== The records

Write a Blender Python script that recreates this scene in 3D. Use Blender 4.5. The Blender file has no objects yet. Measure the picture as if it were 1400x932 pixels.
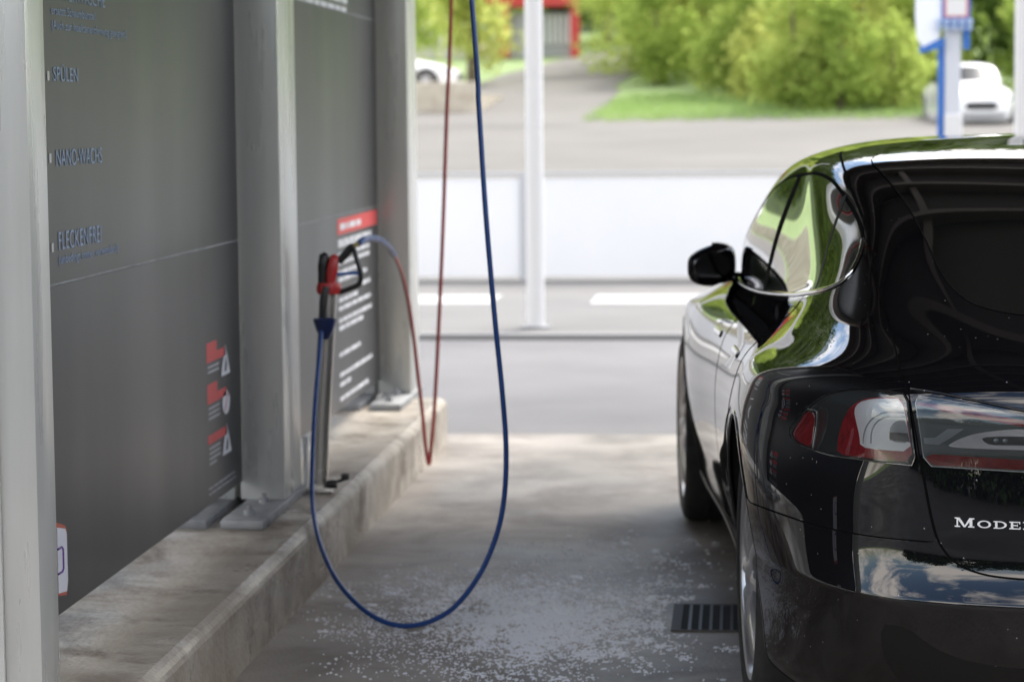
import bpy, bmesh, math, random
import numpy as np
from mathutils import Matrix, Vector, geometry
R = math.radians
C = bpy.context.scene.collection
scene = bpy.context.scene
random.seed(7); rng = np.random.default_rng(7)

# ---------------------------------------------------------------- camera
CAM_H = 1.5
PITCH, YAW, ROLL = 0.091193, -0.093923, -0.008369
def cam_axes():
    def m3(d):
        c, s = math.cos(ROLL), math.sin(ROLL); d = d @ np.array([[c,0,s],[0,1,0],[-s,0,c]])
        c, s = math.cos(PITCH), math.sin(PITCH); d = d @ np.array([[1,0,0],[0,c,s],[0,-s,c]]).T
        c, s = math.cos(YAW), math.sin(YAW); d = d @ np.array([[c,s,0],[-s,c,0],[0,0,1]]).T
        return d
    return m3(np.array([1.,0,0])), m3(np.array([0,1.,0])), m3(np.array([0,0,1.]))
_r, _f, _u = cam_axes()
cd = bpy.data.cameras.new('camera'); cam = bpy.data.objects.new('camera', cd); C.objects.link(cam)
cam.matrix_world = Matrix(((_r[0],_u[0],-_f[0],0),(_r[1],_u[1],-_f[1],0),(_r[2],_u[2],-_f[2],CAM_H),(0,0,0,1)))
cd.sensor_width = 36; cd.lens = 36*3310/1400; cd.clip_start = .05; cd.clip_end = 2000
cd.dof.use_dof = True; cd.dof.focus_distance = 5.25; cd.dof.aperture_fstop = 4.2; cd.dof.aperture_blades = 9
scene.camera = cam
scene.render.engine = 'CYCLES'
scene.cycles.use_denoising = True
scene.cycles.max_bounces = 8; scene.cycles.glossy_bounces = 4; scene.cycles.transmission_bounces = 4; scene.cycles.transparent_max_bounces = 8
scene.view_settings.view_transform = 'Standard'; scene.view_settings.look = 'None'; scene.view_settings.gamma = 1
scene.view_settings.exposure = 0.95

# ---------------------------------------------------------------- sky and sun
SUN_EL, SUN_AZ = R(50), R(32)      # azimuth measured from +Y towards +X
w = bpy.data.worlds.new('World'); scene.world = w; w.use_nodes = True
nt = w.node_tree; nt.nodes.clear()
def N(t, typ, **k):
    n = t.nodes.new(typ)
    for a, b in k.items(): setattr(n, a, b)
    return n
sky = N(nt, 'ShaderNodeTexSky', sky_type='NISHITA', sun_disc=False); sky.sun_elevation = SUN_EL; sky.sun_rotation = SUN_AZ
sky.air_density = 1.0; sky.dust_density = .6
tc = N(nt, 'ShaderNodeTexCoord'); mp = N(nt, 'ShaderNodeMapping'); mp.inputs['Scale'].default_value = (1, 1, 2.2); mp.inputs['Location'].default_value = (.8, 3.1, .9)
nz = N(nt, 'ShaderNodeTexNoise'); nz.inputs['Scale'].default_value = 2.3; nz.inputs['Detail'].default_value = 9; nz.inputs['Roughness'].default_value = .6; nz.inputs['Distortion'].default_value = .5
rp = N(nt, 'ShaderNodeValToRGB'); rp.color_ramp.elements[0].position = .45; rp.color_ramp.elements[1].position = .60
mx = N(nt, 'ShaderNodeMixRGB'); mx.inputs['Color2'].default_value = (15.5, 14.3, 13.2, 1)
bg = N(nt, 'ShaderNodeBackground'); bg.inputs['Strength'].default_value = .18
wo = N(nt, 'ShaderNodeOutputWorld')
for a, b in ((tc.outputs['Generated'], mp.inputs[0]), (mp.outputs[0], nz.inputs['Vector']), (nz.outputs[0], rp.inputs[0]), (rp.outputs[0], mx.inputs[0]), (sky.outputs[0], mx.inputs[1]), (mx.outputs[0], bg.inputs[0]), (bg.outputs[0], wo.inputs[0])):
    nt.links.new(a, b)
sl = bpy.data.lights.new('sun', 'SUN'); sl.energy = 3.4; sl.angle = R(22); sl.color = (1, .96, .9)
so = bpy.data.objects.new('sun', sl); C.objects.link(so)
sd = Vector((math.sin(SUN_AZ)*math.cos(SUN_EL), math.cos(SUN_AZ)*math.cos(SUN_EL), math.sin(SUN_EL)))
so.rotation_euler = sd.to_track_quat('Z', 'Y').to_euler(); so.location = (20, -20, 40)

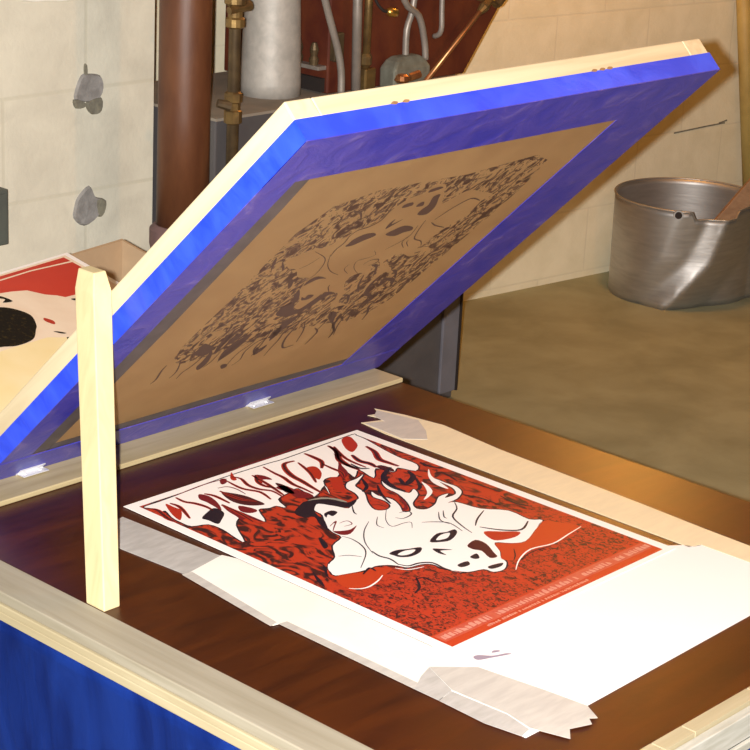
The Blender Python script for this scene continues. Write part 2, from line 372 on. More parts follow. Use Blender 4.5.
# --- art traced on the poster, in half millimetres from the print's near left corner
ART = [
('w','p',0,[8,1100,59,1101,121,1104,316,1116,489,1113,555,1109,758,1117,853,1120,855,1110,852,1065,830,969,819,899,817,830,777,799,756,849,720,835,703,888,644,840,658,912,607,880,617,915,600,929,561,910,555,924,514,916,459,836,495,892,414,852,424,925,383,919,323,904,299,849,287,874,261,875,230,885,188,815,177,870,158,881,110,847,53,754,55,793,66,849,60,900,18,920,14,960,18,998,35,1043,19,1048,19,1079]),
('r','p',0,[67,1080,69,1048,67,1015,23,969,24,993,42,1037]),
('k','p',0,[74,941,111,961,142,972,151,958,142,926,106,898,79,884,77,919]),
('m','p',0,[181,1071,193,1050,189,1018,172,977,149,945,154,976,159,1015,159,1044]),
('d','p',0,[238,1042,256,1020,271,983,274,946,271,901,240,914,220,944,217,986]),
('m','p',0,[399,1075,416,1051,412,1017,392,1034,371,1016,375,1039]),
('d','p',0,[401,994,409,969,402,935,387,902,374,919,382,952]),
('r','p',0,[546,1017,571,1018,577,1000,555,961,514,931,520,963,528,990]),
('r','p',0,[546,919,565,915,575,902,536,857,497,814,496,837,499,862]),
('r','p',0,[795,1113,832,1117,819,1082,795,1046,745,1020,751,1054]),
('m','p',0,[300,1113,315,1109,306,1089,284,1080,280,1089]),
('m','p',0,[181,979,183,930,185,872,184,814,173,860,147,862,153,890,161,935]),
('m','p',0,[376,965,380,917,371,872,410,852,420,883,410,925,407,967]),
('m','p',0,[696,1055,660,997,596,936,572,892,614,912,642,964,664,994]),
('d','p',0,[708,890,721,836,738,855,732,894]),
('m','p',0,[209,940,226,899,220,879,196,882,186,908]),
('r','p',0,[363,1134,349,1108,336,1082,323,1084,331,1104]),
('r','s',3.77,[117,1094,115,1057,129,1028,136,990,132,960]),
('d','s',1.885,[117,1094,115,1057,129,1028,136,990,132,960]),
('r','s',4.64,[13,1079,19,1056,4,1001,3,970]),
('d','s',2.32,[13,1079,19,1056,4,1001,3,970]),
('m','s',1.45,[122,1104,191,1111,263,1113,318,1103]),
('r','s',3.48,[176,974,176,922,168,869,161,833]),
('d','s',1.74,[176,974,176,922,168,869,161,833]),
('r','s',3.48,[241,1051,241,1006,246,966,268,930]),
('d','s',1.74,[241,1051,241,1006,246,966,268,930]),
('m','s',1.45,[251,1069,278,1060,286,1030,280,987]),
('r','s',3.48,[336,1109,349,1080,331,1031,334,989,352,955,344,903]),
('d','s',1.74,[336,1109,349,1080,331,1031,334,989,352,955,344,903]),
('r','s',3.77,[401,1073,370,1034,362,996,376,965]),
('d','s',1.885,[401,1073,370,1034,362,996,376,965]),
('r','s',3.77,[460,1104,451,1049,447,1007,432,955,431,910,427,869]),
('d','s',1.885,[460,1104,451,1049,447,1007,432,955,431,910,427,869]),
('r','s',5.22,[563,1079,525,1082,496,1049,475,1001,467,952,457,906,448,856]),
('d','s',2.61,[563,1079,525,1082,496,1049,475,1001,467,952,457,906,448,856]),
('r','s',4.64,[627,1103,626,1065,618,1023,581,987]),
('d','s',2.32,[627,1103,626,1065,618,1023,581,987]),
('r','s',3.48,[608,1012,604,967,602,928,579,895]),
('d','s',1.74,[608,1012,604,967,602,928,579,895]),
('r','s',5.22,[727,1098,711,1052,674,1005,657,951,655,906]),
('d','s',2.61,[727,1098,711,1052,674,1005,657,951,655,906]),
('r','s',4.64,[726,1103,710,1053,667,1001,656,952,658,912]),
('d','s',2.32,[726,1103,710,1053,667,1001,656,952,658,912]),
('r','s',5.8,[726,1004,708,957,715,922,708,890]),
('k','s',2.9,[726,1004,708,957,715,922,708,890]),
('r','s',5.8,[810,1026,797,980,763,930,762,892,765,854]),
('d','s',2.9,[810,1026,797,980,763,930,762,892,765,854]),
('m','s',1.74,[333,1140,419,1146,553,1145,683,1152,810,1151]),
('r','s',3.4,[307,1092,301,1024,321,972,307,915]),
('d','s',1.6,[307,1092,301,1024,321,972,307,915]),
('r','s',3.4,[391,1077,377,998,355,912]),
('d','s',1.6,[391,1077,377,998,355,912]),
('r','s',3.4,[561,1063,532,986,491,921]),
('d','s',1.6,[561,1063,532,986,491,921]),
('r','s',3.4,[78,1074,80,1035,48,960]),
('d','s',1.6,[78,1074,80,1035,48,960]),
('r','s',3.4,[195,1064,206,1032,202,968]),
('d','s',1.6,[195,1064,206,1032,202,968]),
('r','s',3.4,[735,1086,691,995,685,909]),
('d','s',1.6,[735,1086,691,995,685,909]),
('k','s',5,[740,863,684,837,649,800,632,749,636,712]),
('k','s',5,[757,810,733,769,675,747,695,788]),
('k','s',3,[835,833,833,801,844,764]),
('k','s',3,[612,858,579,807,541,787]),
('k','s',3,[732,757,695,709,667,694]),
('k','s',2.5,[671,957,666,915,687,897]),
('k','s',2.5,[609,794,567,740,537,677]),
('k','s',2,[815,754,823,720,807,666]),
('k','s',2,[831,646,835,590,839,534]),
('k','s',2,[742,590,759,545,764,482]),
('k','s',2,[816,515,805,448,824,406]),
('w','p',0,[350,789,387,810,408,769,426,731,465,756,499,762,520,798,528,837,560,864,601,867,639,877,585,848,557,831,541,781,498,728,473,679,495,657,527,668,542,704,538,743,562,772,555,741,565,697,546,652,522,617,545,609,582,656,608,715,614,763,640,805,675,823,643,788,630,750,635,697,668,709,646,673,589,642,567,608,586,587,632,596,679,624,717,622,686,608,732,607,760,645,766,696,774,721,773,677,775,643,756,606,707,582,665,579,688,565,703,492,751,432,746,356,770,327,701,298,623,268,583,284,551,316,518,271,488,242,476,214,437,190,404,198,398,225,353,241,332,273,339,247,323,293,320,334,297,352,258,361,245,386,228,407,197,423,160,416,132,428,81,450,96,483,123,511,163,529,210,583,267,606,274,645,294,692,336,743,342,774]),
('r','p',0,[586,382,624,350,659,316,620,303,568,319,564,345]),
('m','p',0,[597,705,584,672,549,623,521,621,556,643]),
('w','p',0,[725,730,716,695,693,660,653,640,629,637,671,661,699,692]),
('w','p',0,[816,783,781,742,765,700,744,644,739,676,749,713,779,753]),
('o','p',0,[78,444,116,436,146,426,195,415,221,384,182,369,148,360,103,352,56,368,51,405]),
('o','p',0,[764,322,794,286,813,231,725,211,655,207,584,223,515,202,482,234,515,264,548,311,581,282,621,266,700,296]),
('w','s',1.4,[50,373,70,353,98,347,138,356,172,371]),
('w','s',1.4,[815,229,745,219,665,208,589,224,515,202,457,167]),
('w','s',1.5,[118,509,95,484,81,450]),
('w','s',1.2,[229,380,247,351,291,336]),
('k','p',0,[289,805,346,837,376,842,430,814,452,762,489,760,435,734,407,767,385,807,351,796,323,747,321,726,276,665,283,702,310,750,285,764]),
('g','p',0,[376,842,424,834,453,794,452,762,424,808]),
('k','p',0,[346,748,377,751,382,732,352,721,350,737,331,725]),
('m','p',0,[278,649,296,637,323,627,356,635,302,607,277,619]),
('m','s',1.0,[295,677,335,692,304,669,278,649]),
('m','s',0.9,[330,675,358,673,352,649,324,652]),
('k','s',1.1,[271,610,278,579,267,533,238,491,162,438]),
('k','s',0.9,[171,526,196,512,215,484]),
('k','s',0.9,[399,631,341,594,289,542,252,479]),
('k','s',1.8,[261,491,253,458,260,425,250,387]),
('k','s',1.2,[445,737,416,703,410,686]),
('k','s',0.8,[501,660,442,608,422,567,462,562,482,552,455,524]),
('k','s',0.8,[441,638,399,601,398,574]),
('k','s',1.1,[474,602,486,584,524,589,534,610,507,618]),
('k','s',1.2,[504,533,535,511,558,479,543,421]),
('k','s',1.0,[594,551,555,511,554,476]),
('k','s',1.0,[612,550,580,519,578,506]),
('k','s',1.4,[680,567,650,533,598,503,568,442,554,397]),
('k','s',2.0,[252,392,263,366,298,359,325,338,323,298,327,275]),
('k','s',1.4,[698,476,638,449,598,422]),
('k','s',2.2,[600,409,630,356,673,323,733,348]),
('k','s',1.0,[557,255,527,226,498,207]),
('k','s',1.2,[511,196,577,210,646,200]),
('k','p',0,[284,451,314,454,344,439,378,424,353,404,314,401,289,417,285,434]),
('w','p',0,[297,433,329,436,355,423,328,413,303,419]),
('k','p',0,[423,433,477,456,506,446,536,444,523,423,473,403,442,413]),
('w','p',0,[444,429,480,443,508,436,480,419,459,420]),
('k','p',0,[393,397,409,384,430,358,399,375,392,347,384,367]),
('d','p',0,[479,350,525,361,528,326,500,277,485,252,464,260,482,302,473,324]),
('k','p',0,[366,287,403,285,390,266,362,270]),
('k','p',0,[419,228,465,218,444,206,413,212]),
('k','p',0,[441,301,459,300,444,278,429,280,427,296]),
('k','s',2.0,[138,407,179,423,177,399]),
('k','s',1.5,[205,298,241,292,244,251,308,220]),
('k','s',2,[152,244,189,261,226,305]),
('k','p',0,[102,516,96,496,64,459,52,431,61,462]),
('k','p',0,[68,526,50,497,31,450,10,418,22,458]),
('k','p',0,[218,644,220,629,200,591,179,583,193,611]),
]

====

Starting at the top of the listing above, please restate word for word each line up to and including the one that holds "random.seed(7); rng = np.random.default_rng(7)", omitting every image.

● **The result**
Write a Blender Python script that recreates this scene in 3D. Use Blender 4.5. The Blender file has no objects yet. Measure the picture as if it were 1400x932 pixels.
import bpy, bmesh, math, random
import numpy as np
from mathutils import Matrix, Vector, geometry
R = math.radians
C = bpy.context.scene.collection
scene = bpy.context.scene
random.seed(7); rng = np.random.default_rng(7)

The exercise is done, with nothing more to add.